Data entries
..........

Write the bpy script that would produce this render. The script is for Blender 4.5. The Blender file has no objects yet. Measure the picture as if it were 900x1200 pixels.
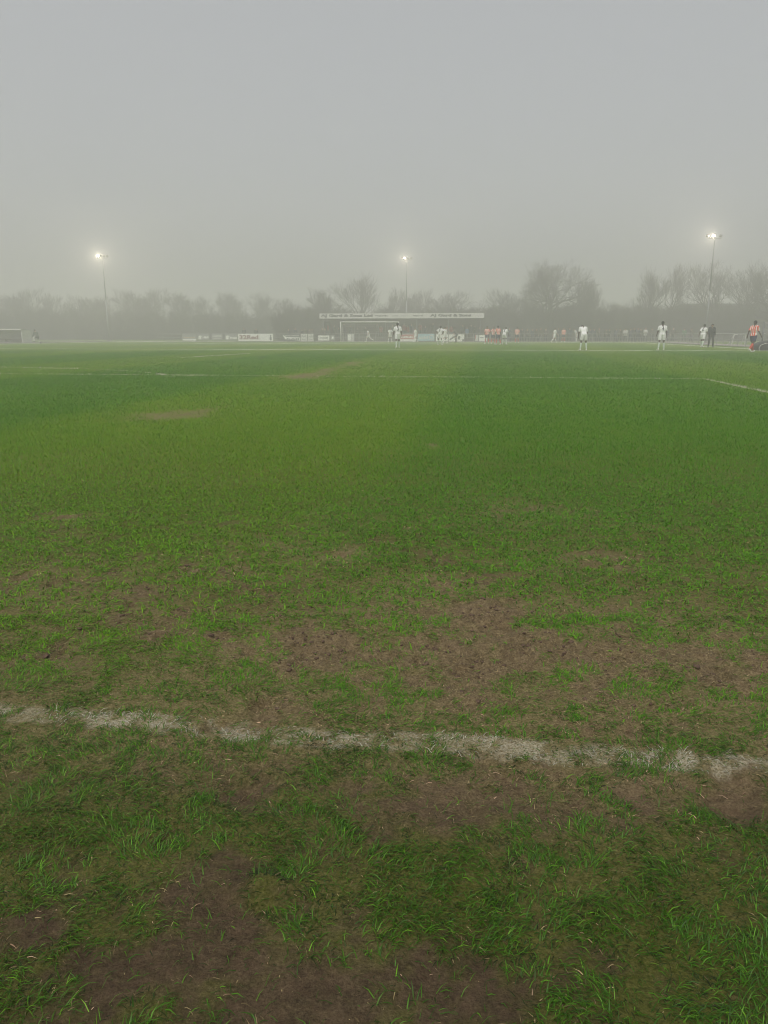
import bpy, math, random
import numpy as np
from mathutils import Vector, Matrix

random.seed(7)
RNG = np.random.default_rng(11)
S = bpy.context.scene
COL = S.collection
R = math.radians

# ----------------------------------------------------------------------------
# camera numbers and small layout helpers (metres; the photographer stands at x=0, y=0)
# ----------------------------------------------------------------------------
EYE = 1.0
PITCH = R(13.26)
SP, CP = math.sin(PITCH), math.cos(PITCH)
FOC = 885.0                       # focal length in 1/1200 of the frame height

def spot(px, D):
    """ground point seen in column px of the 900 wide photo at depth D metres"""
    return Vector(((px - 450) / FOC * D, (D - EYE * SP) / CP, 0.0))

YAW = R(7.6)
AX = np.array([math.sin(YAW), math.cos(YAW)])     # along the pitch
NX = np.array([math.cos(YAW), -math.sin(YAW)])    # along the goal lines
LINE0 = np.array([0.0, 1.73])                     # where the near goal line passes in front of the camera
AXIS_T = -15.0                                    # pitch axis, metres along the goal line from there
LEN = 96.0

def pitch_pt(s, t, z=0.0):
    p = LINE0 + AX * s + NX * (AXIS_T + t)
    return Vector((p[0], p[1], z))

# ----------------------------------------------------------------------------
# noise
# ----------------------------------------------------------------------------
def _hash(ix, iy, seed):
    h = (ix.astype(np.int64) * 374761393 + iy.astype(np.int64) * 668265263 + seed * 1442695041) & 0xFFFFFFFF
    h = ((h ^ (h >> 13)) * 1274126177) & 0xFFFFFFFF
    h = ((h ^ (h >> 16)) * 2246822519) & 0xFFFFFFFF
    return ((h ^ (h >> 15)) & 0xFFFFFF) / float(0xFFFFFF)

def vnoise(x, y, seed):
    ix, iy = np.floor(x), np.floor(y)
    fx, fy = x - ix, y - iy
    ix, iy = ix.astype(np.int64), iy.astype(np.int64)
    ux, uy = fx * fx * (3 - 2 * fx), fy * fy * (3 - 2 * fy)
    a, b = _hash(ix, iy, seed), _hash(ix + 1, iy, seed)
    c, d = _hash(ix, iy + 1, seed), _hash(ix + 1, iy + 1, seed)
    return (a * (1 - ux) + b * ux) * (1 - uy) + (c * (1 - ux) + d * ux) * uy

def fbm(x, y, scale, seed, octs=4, gain=0.5):
    x, y = x / scale, y / scale
    v, amp, tot = 0.0, 1.0, 0.0
    for k in range(octs):
        v = v + amp * vnoise(x * 0.8 - y * 0.6 + 17.3 * k, x * 0.6 + y * 0.8 - 9.1 * k, seed + k)
        tot += amp
        amp *= gain
        x, y = x * 2.03, y * 2.03
    return v / tot

def sstep(a, b, v):
    t = np.clip((v - a) / (b - a), 0, 1)
    return t * t * (3 - 2 * t)

# worn places on the ground: x, y, radius across, radius along, strength (metres)
WEAR = [
    (-0.33, 1.00, 0.36, 0.17, 0.43), (-0.05, 0.95, 0.32, 0.13, 0.33), (-0.42, 1.30, 0.22, 0.10, 0.10),
    (0.10, 1.02, 0.10, 0.10, 0.26), (-0.20, 1.20, 0.16, 0.06, 0.20), (-0.05, 1.30, 0.30, 0.06, 0.16),
    (0.28, 1.22, 0.05, 0.05, 0.35), (0.55, 1.40, 0.16, 0.07, 0.45), (0.34, 1.03, 0.14, 0.05, 0.25), (0.60, 1.10, 0.08, 0.06, 0.25),
    (0.15, 1.43, 0.30, 0.07, 0.36), (0.75, 1.52, 0.35, 0.07, 0.30), (-0.55, 1.52, 0.50, 0.10, 0.20), (-0.35, 1.45, 0.2, 0.06, 0.15),
    (-0.30, 1.22, 0.10, 0.05, 0.14), (0.0, 1.55, 0.8, 0.05, 0.12),
    (0.12, 1.20, 0.22, 0.13, -0.42), (0.42, 1.20, 0.28, 0.16, -0.34), (0.55, 1.05, 0.22, 0.12, -0.25), (-0.32, 1.38, 0.16, 0.06, -0.24),
    (-0.62, 1.32, 0.20, 0.10, -0.18), (-0.44, 1.44, 0.2, 0.05, -0.16), (-0.62, 0.95, 0.06, 0.06, -0.3), (-0.36, 0.96, 0.05, 0.04, -0.35),
    (0.02, 1.32, 0.14, 0.06, -0.22), (0.30, 1.42, 0.20, 0.05, -0.2),
    # the churned band inside the goal line
    (0.30, 2.22, 0.55, 0.22, 0.72), (-0.25, 2.32, 0.22, 0.14, 0.62), (0.05, 2.05, 0.30, 0.14, 0.40), (0.75, 2.30, 0.55, 0.24, 0.52),
    (1.15, 2.15, 0.40, 0.22, 0.46), (0.55, 2.62, 0.36, 0.14, 0.50), (0.20, 2.62, 0.28, 0.18, 0.38), (-0.05, 2.85, 0.16, 0.12, 0.30),
    (0.95, 2.65, 0.40, 0.18, 0.26), (-0.80, 2.55, 0.40, 0.14, 0.26), (-0.55, 2.15, 0.35, 0.08, 0.30), (0.62, 1.92, 0.30, 0.06, 0.35),
    (1.0, 1.98, 0.35, 0.10, 0.30), (0.85, 1.78, 0.3, 0.06, 0.2),
    (-1.0, 2.05, 0.7, 0.12, -0.22), (-0.45, 1.95, 0.4, 0.07, -0.15),
    # scattered bald spots out on the pitch
    (-0.22, 3.40, 0.10, 0.07, 0.75), (-1.75, 4.10, 0.10, 0.06, 0.70), (0.20, 2.95, 0.12, 0.10, 0.4), (-2.85, 9.7, 0.50, 0.8, 0.42),
    (-2.35, 10.3, 0.25, 0.6, 0.35), (0.45, 6.92, 0.06, 0.12, 0.6), (-2.1, 18.4, 0.70, 1.6, 0.62), (-1.65, 21.5, 0.45, 2.8, 0.60),
    (-1.1, 26.5, 0.45, 3.6, 0.52), (-2.5, 9.4, 0.7, 0.5, 0.35), (0.95, 3.3, 0.25, 0.2, 0.24), (1.9, 9.2, 0.5, 0.9, 0.22), (0.1, 9.0, 0.4, 0.5, 0.18), (0.8, 4.4, 0.3, 0.3, 0.2),
    (-0.5, 3.2, 0.35, 0.25, 0.16), (-1.3, 3.0, 0.4, 0.25, 0.22),
]

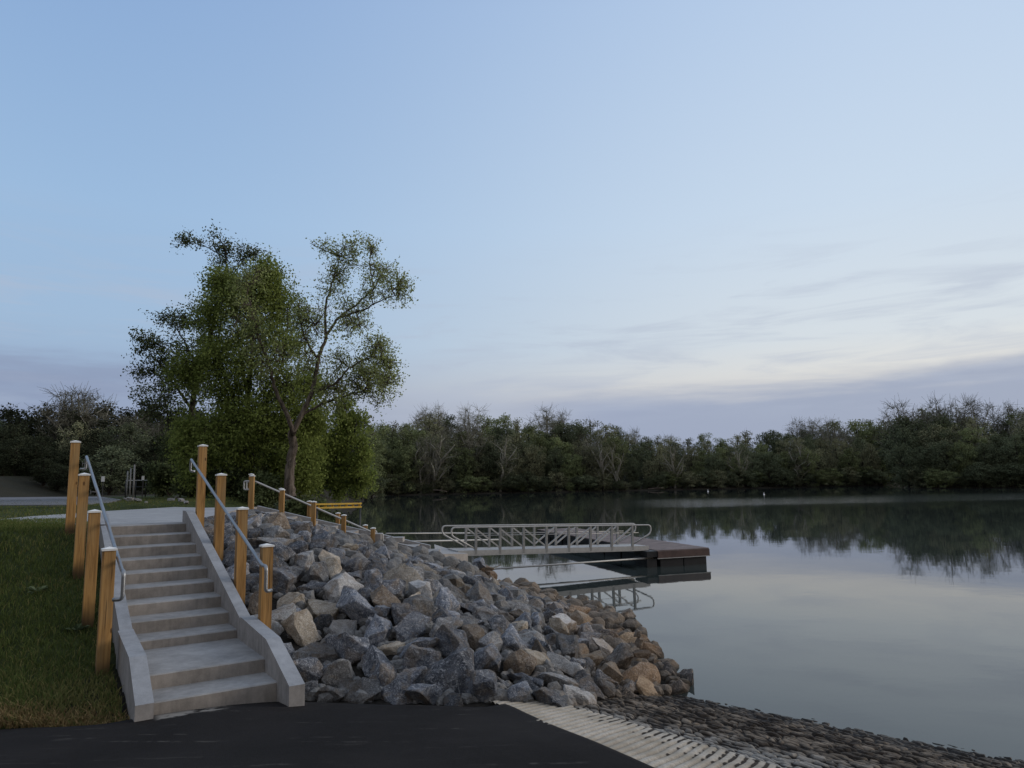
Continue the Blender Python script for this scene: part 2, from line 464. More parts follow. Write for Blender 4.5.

..........

* _Instruction_: Only the lines from the top of the data through the line with "R = math.radians" should be quoted, exactly and with both ends kept; skip the pictures.

* _Task response_:
Write the bpy script that would produce this render. The script is for Blender 4.5. The Blender file has no objects yet. Measure the picture as if it were 900x1200 pixels.
import bpy, math, random
import numpy as np
from mathutils import Vector, Matrix

random.seed(7)
RNG = np.random.default_rng(11)
S = bpy.context.scene
COL = S.collection
R = math.radians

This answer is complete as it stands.